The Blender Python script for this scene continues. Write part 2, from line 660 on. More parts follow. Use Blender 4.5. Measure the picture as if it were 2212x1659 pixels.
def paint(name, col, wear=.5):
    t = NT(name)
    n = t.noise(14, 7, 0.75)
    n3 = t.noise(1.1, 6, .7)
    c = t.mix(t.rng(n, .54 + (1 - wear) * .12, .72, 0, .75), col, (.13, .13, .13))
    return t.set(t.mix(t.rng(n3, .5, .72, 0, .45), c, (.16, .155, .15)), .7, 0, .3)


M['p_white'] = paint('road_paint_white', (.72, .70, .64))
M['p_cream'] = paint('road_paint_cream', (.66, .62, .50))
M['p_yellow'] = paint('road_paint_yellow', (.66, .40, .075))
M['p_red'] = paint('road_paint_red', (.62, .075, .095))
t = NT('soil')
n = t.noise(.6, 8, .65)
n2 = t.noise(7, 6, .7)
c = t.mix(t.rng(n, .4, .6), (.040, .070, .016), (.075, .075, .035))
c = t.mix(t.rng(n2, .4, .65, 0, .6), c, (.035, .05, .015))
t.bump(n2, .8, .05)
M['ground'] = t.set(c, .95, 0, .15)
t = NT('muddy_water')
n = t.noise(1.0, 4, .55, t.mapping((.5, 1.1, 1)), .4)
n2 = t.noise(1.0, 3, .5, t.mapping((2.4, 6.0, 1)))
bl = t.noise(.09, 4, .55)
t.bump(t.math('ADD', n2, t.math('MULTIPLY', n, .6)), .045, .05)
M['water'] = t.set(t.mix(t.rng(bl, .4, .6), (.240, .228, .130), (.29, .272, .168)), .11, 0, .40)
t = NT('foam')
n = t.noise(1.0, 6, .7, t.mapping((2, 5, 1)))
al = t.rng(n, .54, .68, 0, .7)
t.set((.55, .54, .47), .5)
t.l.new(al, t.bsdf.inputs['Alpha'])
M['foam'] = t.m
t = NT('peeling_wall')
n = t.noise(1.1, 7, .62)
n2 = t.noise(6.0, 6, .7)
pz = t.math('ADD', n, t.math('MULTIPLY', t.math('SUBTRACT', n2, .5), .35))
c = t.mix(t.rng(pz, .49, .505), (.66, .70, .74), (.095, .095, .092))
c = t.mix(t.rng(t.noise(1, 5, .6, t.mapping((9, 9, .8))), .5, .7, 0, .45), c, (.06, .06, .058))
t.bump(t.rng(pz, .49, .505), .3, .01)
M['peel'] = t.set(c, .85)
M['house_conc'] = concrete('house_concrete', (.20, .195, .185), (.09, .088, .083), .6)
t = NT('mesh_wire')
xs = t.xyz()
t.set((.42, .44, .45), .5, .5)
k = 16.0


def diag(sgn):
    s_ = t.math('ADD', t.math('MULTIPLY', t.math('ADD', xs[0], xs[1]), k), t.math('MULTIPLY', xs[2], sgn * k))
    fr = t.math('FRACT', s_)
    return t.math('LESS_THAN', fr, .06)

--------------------

- [The task]
Emit, unaltered, the lines from the top of the listing down through the line that holds "(.16, .155, .15)), .7, 0, .3)"; emit nothing else.

- [The solution]
The Blender Python script for this scene continues. Write part 2, from line 660 on. More parts follow. Use Blender 4.5. Measure the picture as if it were 2212x1659 pixels.
def paint(name, col, wear=.5):
    t = NT(name)
    n = t.noise(14, 7, 0.75)
    n3 = t.noise(1.1, 6, .7)
    c = t.mix(t.rng(n, .54 + (1 - wear) * .12, .72, 0, .75), col, (.13, .13, .13))
    return t.set(t.mix(t.rng(n3, .5, .72, 0, .45), c, (.16, .155, .15)), .7, 0, .3)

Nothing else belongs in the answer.